___ Stored data
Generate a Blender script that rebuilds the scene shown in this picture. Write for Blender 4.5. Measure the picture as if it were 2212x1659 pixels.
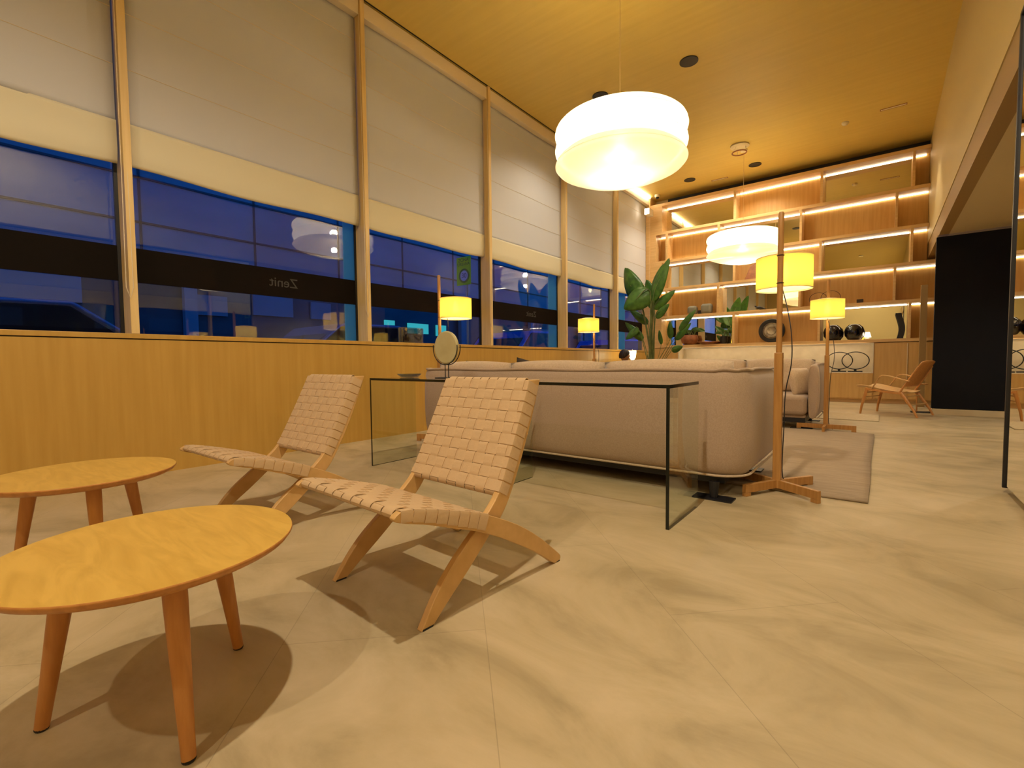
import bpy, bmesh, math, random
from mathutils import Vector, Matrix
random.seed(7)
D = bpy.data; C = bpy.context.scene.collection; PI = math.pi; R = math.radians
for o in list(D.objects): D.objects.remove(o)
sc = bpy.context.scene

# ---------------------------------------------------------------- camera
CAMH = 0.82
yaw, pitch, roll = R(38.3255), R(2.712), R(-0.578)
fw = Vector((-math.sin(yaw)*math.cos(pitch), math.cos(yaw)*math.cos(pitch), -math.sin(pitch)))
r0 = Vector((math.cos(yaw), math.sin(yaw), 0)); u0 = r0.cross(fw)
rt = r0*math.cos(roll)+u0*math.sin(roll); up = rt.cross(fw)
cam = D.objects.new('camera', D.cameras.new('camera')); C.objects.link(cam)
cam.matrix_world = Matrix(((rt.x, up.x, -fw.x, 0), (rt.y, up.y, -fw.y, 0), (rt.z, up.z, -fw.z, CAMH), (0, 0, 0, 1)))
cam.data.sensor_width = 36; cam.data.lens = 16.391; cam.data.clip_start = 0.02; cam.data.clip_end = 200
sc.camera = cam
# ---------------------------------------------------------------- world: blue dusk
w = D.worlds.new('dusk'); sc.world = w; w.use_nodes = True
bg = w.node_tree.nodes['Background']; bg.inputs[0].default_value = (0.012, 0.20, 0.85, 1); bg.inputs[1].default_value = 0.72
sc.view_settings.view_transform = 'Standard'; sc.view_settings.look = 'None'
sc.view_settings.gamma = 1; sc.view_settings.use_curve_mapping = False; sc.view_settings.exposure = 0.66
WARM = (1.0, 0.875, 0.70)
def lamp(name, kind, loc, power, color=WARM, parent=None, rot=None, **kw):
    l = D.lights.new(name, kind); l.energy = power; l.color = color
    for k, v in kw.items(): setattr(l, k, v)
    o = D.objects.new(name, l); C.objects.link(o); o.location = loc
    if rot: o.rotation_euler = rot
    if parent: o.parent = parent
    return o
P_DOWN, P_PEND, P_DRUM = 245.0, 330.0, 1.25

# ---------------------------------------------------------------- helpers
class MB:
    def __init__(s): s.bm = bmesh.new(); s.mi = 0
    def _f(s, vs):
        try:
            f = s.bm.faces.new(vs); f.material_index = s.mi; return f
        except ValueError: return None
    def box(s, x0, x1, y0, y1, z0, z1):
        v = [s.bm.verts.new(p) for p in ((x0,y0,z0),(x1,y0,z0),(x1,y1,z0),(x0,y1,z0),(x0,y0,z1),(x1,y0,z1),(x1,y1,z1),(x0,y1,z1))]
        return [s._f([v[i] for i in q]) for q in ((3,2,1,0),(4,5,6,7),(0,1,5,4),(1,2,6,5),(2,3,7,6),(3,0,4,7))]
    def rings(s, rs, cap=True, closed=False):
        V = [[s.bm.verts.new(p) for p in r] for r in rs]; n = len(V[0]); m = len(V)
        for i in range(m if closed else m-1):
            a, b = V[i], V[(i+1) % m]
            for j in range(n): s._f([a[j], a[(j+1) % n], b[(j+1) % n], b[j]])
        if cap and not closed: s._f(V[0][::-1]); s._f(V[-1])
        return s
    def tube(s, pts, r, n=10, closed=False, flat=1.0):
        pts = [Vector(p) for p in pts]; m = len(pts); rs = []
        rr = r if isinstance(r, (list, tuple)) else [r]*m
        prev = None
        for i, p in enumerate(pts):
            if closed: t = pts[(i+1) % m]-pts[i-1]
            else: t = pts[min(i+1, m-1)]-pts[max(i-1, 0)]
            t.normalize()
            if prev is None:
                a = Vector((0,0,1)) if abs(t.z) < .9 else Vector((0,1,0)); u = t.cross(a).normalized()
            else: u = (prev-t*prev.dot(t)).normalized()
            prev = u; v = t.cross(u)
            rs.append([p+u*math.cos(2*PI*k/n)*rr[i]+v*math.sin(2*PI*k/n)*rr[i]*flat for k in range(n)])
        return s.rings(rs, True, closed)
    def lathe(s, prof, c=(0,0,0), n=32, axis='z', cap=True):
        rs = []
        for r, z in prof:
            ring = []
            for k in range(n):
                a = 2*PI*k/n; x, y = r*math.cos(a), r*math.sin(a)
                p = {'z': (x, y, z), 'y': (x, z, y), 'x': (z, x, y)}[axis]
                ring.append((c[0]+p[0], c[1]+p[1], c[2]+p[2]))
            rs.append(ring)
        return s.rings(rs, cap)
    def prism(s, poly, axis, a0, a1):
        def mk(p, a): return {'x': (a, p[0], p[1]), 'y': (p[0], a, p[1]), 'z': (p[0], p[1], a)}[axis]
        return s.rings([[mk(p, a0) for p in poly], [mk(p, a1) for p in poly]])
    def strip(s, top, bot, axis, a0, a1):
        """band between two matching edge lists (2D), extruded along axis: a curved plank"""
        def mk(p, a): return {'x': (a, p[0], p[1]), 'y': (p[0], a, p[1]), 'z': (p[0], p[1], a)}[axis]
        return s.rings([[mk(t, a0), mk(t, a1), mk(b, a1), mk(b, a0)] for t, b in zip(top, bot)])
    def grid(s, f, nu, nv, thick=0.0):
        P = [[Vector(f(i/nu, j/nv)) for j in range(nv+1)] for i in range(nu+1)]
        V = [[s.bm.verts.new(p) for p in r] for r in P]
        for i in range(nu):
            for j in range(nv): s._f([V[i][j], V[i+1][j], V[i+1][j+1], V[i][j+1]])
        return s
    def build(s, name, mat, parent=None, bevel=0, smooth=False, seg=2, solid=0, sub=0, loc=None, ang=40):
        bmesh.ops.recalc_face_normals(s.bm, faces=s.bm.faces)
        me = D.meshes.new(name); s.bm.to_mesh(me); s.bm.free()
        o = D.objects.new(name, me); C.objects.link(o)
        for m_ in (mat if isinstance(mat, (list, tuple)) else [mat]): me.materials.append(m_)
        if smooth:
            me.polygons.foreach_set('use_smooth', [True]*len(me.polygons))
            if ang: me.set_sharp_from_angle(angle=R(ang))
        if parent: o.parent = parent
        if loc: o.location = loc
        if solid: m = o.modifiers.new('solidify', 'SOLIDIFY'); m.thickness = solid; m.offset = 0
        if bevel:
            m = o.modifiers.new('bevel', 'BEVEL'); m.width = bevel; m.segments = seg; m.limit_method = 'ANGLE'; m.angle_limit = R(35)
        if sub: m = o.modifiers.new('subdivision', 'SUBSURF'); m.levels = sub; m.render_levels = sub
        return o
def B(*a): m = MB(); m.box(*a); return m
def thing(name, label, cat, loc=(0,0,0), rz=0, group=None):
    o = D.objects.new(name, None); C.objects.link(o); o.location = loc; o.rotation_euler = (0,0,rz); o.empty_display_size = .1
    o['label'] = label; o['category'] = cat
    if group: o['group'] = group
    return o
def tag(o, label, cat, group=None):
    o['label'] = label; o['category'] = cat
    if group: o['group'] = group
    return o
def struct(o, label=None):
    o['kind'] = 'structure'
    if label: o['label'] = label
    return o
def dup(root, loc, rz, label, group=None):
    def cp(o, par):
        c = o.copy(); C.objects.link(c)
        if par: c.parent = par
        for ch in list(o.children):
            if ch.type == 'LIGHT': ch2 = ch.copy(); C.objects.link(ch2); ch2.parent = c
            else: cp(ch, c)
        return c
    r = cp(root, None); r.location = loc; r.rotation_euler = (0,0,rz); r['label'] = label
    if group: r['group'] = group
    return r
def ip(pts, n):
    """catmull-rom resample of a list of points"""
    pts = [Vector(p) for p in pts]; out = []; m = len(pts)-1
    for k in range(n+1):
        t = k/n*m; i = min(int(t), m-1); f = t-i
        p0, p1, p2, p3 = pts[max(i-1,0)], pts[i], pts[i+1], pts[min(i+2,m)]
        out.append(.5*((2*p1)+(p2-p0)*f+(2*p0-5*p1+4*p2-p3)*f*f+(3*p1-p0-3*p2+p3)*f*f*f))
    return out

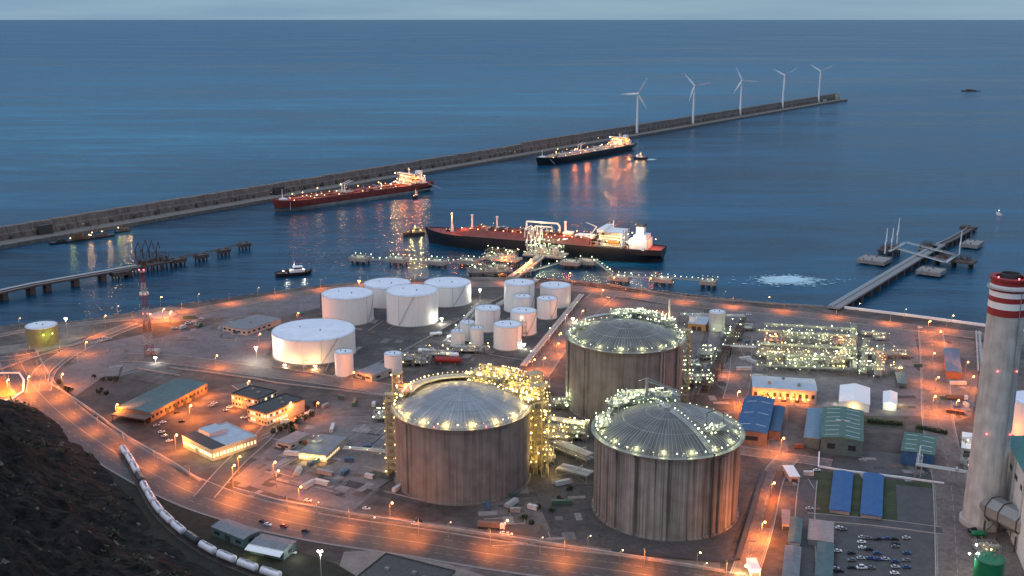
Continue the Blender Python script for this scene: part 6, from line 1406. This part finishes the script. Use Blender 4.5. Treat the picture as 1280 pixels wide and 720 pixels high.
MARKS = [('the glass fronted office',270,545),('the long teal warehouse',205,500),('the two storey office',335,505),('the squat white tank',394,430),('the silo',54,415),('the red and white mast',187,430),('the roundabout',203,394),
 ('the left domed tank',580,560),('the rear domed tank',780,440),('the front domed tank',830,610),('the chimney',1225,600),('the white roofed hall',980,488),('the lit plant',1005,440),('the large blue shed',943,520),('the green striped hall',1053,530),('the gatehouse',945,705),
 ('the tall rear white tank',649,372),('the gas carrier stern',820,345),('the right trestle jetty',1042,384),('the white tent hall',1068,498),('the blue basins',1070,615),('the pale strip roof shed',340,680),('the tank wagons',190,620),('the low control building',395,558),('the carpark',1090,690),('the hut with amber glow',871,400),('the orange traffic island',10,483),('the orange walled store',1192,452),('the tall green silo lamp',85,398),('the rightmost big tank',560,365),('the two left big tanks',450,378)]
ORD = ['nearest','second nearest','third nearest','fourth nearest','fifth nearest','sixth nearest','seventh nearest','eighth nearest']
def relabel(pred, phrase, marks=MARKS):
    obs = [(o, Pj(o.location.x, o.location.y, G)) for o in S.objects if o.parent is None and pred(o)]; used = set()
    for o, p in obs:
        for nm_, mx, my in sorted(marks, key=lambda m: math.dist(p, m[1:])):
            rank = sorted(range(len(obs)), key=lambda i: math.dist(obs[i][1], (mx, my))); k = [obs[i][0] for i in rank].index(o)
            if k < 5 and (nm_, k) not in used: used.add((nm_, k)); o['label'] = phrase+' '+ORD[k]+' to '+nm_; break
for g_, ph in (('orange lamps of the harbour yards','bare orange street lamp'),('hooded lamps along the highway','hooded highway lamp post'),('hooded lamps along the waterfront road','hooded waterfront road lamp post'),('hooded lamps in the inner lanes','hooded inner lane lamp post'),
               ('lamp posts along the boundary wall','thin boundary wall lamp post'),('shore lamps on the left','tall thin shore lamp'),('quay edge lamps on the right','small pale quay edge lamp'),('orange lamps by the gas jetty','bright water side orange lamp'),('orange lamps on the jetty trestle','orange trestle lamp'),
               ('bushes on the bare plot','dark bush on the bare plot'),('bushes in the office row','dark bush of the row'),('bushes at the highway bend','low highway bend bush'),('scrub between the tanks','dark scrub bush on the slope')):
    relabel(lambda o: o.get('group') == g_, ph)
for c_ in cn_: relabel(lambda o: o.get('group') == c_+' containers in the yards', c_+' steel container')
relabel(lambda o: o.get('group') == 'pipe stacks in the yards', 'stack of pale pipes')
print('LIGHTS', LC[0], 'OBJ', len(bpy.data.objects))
______
Exercise instructions.
Everything from the first line of the entries through the line that contains "P_DOWN, P_PEND, P_DRUM = 245.0, 330.0, 1.25" is to be reproduced exactly, except the pictures.

Completed task.
Generate a Blender script that rebuilds the scene shown in this picture. Write for Blender 4.5. Measure the picture as if it were 2212x1659 pixels.
import bpy, bmesh, math, random
from mathutils import Vector, Matrix
random.seed(7)
D = bpy.data; C = bpy.context.scene.collection; PI = math.pi; R = math.radians
for o in list(D.objects): D.objects.remove(o)
sc = bpy.context.scene

# ---------------------------------------------------------------- camera
CAMH = 0.82
yaw, pitch, roll = R(38.3255), R(2.712), R(-0.578)
fw = Vector((-math.sin(yaw)*math.cos(pitch), math.cos(yaw)*math.cos(pitch), -math.sin(pitch)))
r0 = Vector((math.cos(yaw), math.sin(yaw), 0)); u0 = r0.cross(fw)
rt = r0*math.cos(roll)+u0*math.sin(roll); up = rt.cross(fw)
cam = D.objects.new('camera', D.cameras.new('camera')); C.objects.link(cam)
cam.matrix_world = Matrix(((rt.x, up.x, -fw.x, 0), (rt.y, up.y, -fw.y, 0), (rt.z, up.z, -fw.z, CAMH), (0, 0, 0, 1)))
cam.data.sensor_width = 36; cam.data.lens = 16.391; cam.data.clip_start = 0.02; cam.data.clip_end = 200
sc.camera = cam
# ---------------------------------------------------------------- world: blue dusk
w = D.worlds.new('dusk'); sc.world = w; w.use_nodes = True
bg = w.node_tree.nodes['Background']; bg.inputs[0].default_value = (0.012, 0.20, 0.85, 1); bg.inputs[1].default_value = 0.72
sc.view_settings.view_transform = 'Standard'; sc.view_settings.look = 'None'
sc.view_settings.gamma = 1; sc.view_settings.use_curve_mapping = False; sc.view_settings.exposure = 0.66
WARM = (1.0, 0.875, 0.70)
def lamp(name, kind, loc, power, color=WARM, parent=None, rot=None, **kw):
    l = D.lights.new(name, kind); l.energy = power; l.color = color
    for k, v in kw.items(): setattr(l, k, v)
    o = D.objects.new(name, l); C.objects.link(o); o.location = loc
    if rot: o.rotation_euler = rot
    if parent: o.parent = parent
    return o
P_DOWN, P_PEND, P_DRUM = 245.0, 330.0, 1.25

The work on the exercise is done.